▶ **WRITTEN PROBLEM**:
Gather from the listing below each line that includes the word "Measure", and copy it.
======
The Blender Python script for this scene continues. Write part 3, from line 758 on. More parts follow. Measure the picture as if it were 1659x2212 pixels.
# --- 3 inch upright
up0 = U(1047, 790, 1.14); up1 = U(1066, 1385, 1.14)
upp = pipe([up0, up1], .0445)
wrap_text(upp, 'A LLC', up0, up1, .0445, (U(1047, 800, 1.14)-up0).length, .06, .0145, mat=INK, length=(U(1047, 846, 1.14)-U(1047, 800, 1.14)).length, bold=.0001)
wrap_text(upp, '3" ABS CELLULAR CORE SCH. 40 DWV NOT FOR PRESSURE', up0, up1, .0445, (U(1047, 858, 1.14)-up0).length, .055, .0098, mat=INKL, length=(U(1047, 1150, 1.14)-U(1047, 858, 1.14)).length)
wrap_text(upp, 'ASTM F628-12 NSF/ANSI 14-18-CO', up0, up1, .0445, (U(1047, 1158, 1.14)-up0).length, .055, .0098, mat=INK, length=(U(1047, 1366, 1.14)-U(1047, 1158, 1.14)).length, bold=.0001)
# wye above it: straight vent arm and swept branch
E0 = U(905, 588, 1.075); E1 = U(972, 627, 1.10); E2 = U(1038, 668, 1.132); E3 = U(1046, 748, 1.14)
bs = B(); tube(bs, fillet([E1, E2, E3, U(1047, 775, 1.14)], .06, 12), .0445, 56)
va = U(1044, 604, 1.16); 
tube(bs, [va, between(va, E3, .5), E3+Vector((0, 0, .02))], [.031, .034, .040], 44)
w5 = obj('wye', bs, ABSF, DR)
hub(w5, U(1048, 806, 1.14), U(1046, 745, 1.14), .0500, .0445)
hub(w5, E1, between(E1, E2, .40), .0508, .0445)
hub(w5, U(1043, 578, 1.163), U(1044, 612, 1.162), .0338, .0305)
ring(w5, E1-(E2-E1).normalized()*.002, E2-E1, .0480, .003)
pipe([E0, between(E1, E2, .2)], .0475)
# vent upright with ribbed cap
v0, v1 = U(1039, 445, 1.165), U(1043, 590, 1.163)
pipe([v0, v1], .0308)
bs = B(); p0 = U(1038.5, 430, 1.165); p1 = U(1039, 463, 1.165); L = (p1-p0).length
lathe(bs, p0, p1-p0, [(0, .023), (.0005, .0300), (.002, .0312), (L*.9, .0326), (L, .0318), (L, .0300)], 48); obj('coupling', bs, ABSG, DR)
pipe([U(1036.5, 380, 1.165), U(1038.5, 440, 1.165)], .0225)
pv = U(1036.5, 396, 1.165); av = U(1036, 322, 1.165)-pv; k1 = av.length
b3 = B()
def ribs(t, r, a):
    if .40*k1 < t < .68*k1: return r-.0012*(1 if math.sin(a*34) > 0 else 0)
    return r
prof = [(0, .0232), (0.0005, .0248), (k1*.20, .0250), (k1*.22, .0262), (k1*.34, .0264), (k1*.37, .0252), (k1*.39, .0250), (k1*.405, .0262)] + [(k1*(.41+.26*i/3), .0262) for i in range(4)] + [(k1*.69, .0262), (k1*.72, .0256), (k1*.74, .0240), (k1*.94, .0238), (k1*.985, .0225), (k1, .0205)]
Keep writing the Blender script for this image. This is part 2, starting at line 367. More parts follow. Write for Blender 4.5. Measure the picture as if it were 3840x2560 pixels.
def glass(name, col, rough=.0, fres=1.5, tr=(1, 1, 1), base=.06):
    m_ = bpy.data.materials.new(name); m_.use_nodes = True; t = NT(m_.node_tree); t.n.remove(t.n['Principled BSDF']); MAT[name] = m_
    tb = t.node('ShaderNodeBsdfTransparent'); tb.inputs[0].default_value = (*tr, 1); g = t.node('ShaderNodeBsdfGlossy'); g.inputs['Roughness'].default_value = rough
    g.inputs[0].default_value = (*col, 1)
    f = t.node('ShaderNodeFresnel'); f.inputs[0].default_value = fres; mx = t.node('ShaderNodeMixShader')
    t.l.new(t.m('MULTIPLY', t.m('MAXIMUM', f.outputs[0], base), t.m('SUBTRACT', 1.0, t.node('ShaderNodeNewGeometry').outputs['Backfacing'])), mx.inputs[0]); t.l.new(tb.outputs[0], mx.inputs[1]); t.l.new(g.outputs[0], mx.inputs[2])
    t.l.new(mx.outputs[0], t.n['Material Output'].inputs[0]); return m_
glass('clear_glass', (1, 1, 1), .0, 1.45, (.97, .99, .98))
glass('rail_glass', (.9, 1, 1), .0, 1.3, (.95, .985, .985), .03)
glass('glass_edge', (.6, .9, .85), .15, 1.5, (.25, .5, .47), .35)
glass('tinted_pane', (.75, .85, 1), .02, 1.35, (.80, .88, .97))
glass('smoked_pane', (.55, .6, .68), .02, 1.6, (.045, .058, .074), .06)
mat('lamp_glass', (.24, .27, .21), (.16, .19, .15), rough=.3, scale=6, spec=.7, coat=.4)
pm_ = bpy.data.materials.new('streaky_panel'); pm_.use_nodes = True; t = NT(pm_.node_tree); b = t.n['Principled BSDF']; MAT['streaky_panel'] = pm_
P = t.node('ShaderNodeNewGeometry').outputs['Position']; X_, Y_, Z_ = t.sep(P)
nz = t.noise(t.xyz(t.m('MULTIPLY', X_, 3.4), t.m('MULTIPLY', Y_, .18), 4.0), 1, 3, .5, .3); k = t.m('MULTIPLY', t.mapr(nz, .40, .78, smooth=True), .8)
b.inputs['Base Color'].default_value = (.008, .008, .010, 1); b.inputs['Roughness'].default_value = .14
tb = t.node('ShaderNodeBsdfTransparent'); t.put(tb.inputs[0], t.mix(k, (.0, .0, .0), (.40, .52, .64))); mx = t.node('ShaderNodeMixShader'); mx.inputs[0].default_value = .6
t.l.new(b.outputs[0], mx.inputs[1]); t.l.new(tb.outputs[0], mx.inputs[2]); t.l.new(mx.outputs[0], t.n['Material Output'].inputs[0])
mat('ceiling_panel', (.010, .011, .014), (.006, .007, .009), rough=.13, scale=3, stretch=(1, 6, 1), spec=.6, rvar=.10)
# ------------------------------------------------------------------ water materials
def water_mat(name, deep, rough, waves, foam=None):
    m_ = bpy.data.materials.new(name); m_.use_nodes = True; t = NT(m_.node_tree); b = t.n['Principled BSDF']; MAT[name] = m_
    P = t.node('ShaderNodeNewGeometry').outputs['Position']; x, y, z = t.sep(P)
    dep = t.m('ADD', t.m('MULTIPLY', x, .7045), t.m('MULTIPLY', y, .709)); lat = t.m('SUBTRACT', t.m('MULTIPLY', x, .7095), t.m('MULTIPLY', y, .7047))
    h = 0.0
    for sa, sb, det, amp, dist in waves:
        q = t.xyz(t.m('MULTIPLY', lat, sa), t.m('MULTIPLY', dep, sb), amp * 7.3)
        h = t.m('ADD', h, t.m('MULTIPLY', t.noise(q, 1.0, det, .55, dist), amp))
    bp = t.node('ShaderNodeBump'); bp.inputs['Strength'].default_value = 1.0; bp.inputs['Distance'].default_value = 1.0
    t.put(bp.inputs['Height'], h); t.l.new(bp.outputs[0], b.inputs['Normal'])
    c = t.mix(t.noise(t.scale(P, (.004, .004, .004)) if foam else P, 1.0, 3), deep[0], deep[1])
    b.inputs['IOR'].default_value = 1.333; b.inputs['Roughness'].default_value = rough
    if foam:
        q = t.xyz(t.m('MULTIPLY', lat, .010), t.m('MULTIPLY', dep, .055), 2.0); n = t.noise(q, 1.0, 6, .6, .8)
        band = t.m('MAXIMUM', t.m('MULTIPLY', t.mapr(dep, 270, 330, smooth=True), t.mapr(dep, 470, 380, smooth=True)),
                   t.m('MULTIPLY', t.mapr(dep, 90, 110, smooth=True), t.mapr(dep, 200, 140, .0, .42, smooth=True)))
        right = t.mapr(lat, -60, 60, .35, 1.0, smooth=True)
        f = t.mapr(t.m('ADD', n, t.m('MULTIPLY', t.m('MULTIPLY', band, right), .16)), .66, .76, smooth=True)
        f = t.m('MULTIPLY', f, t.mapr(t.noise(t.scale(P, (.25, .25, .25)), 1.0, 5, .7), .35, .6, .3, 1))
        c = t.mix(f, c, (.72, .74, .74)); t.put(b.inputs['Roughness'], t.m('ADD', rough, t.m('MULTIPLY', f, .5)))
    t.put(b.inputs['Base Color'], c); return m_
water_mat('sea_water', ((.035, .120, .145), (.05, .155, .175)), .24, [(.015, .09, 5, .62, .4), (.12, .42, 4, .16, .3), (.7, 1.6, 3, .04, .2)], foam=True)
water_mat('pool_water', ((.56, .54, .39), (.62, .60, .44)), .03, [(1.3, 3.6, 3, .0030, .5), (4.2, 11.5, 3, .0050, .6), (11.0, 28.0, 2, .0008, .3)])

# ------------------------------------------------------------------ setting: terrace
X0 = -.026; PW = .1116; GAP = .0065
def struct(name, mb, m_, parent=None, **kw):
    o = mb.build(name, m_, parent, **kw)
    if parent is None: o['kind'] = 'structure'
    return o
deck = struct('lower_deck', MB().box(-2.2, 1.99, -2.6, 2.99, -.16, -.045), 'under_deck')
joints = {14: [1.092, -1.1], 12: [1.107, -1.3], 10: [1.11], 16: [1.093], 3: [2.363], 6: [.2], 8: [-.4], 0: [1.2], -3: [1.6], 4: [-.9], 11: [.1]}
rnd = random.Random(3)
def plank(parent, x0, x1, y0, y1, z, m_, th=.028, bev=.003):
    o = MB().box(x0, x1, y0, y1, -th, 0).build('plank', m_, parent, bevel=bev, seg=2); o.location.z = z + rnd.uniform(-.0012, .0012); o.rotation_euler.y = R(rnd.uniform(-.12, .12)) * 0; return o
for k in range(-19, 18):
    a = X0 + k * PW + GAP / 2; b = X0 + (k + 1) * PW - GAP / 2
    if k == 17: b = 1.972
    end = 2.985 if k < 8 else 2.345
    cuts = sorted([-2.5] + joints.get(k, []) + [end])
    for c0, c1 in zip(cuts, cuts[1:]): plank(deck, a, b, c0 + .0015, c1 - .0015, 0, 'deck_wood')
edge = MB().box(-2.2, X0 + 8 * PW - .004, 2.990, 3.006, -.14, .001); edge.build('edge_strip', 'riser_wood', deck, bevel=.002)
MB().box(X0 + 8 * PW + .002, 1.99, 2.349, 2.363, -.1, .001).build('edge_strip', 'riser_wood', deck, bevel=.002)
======
▶ **COMPLETE ANSWER**:
The Blender Python script for this scene continues. Write part 3, from line 758 on. More parts follow. Measure the picture as if it were 1659x2212 pixels.
Keep writing the Blender script for this image. This is part 2, starting at line 367. More parts follow. Write for Blender 4.5. Measure the picture as if it were 3840x2560 pixels.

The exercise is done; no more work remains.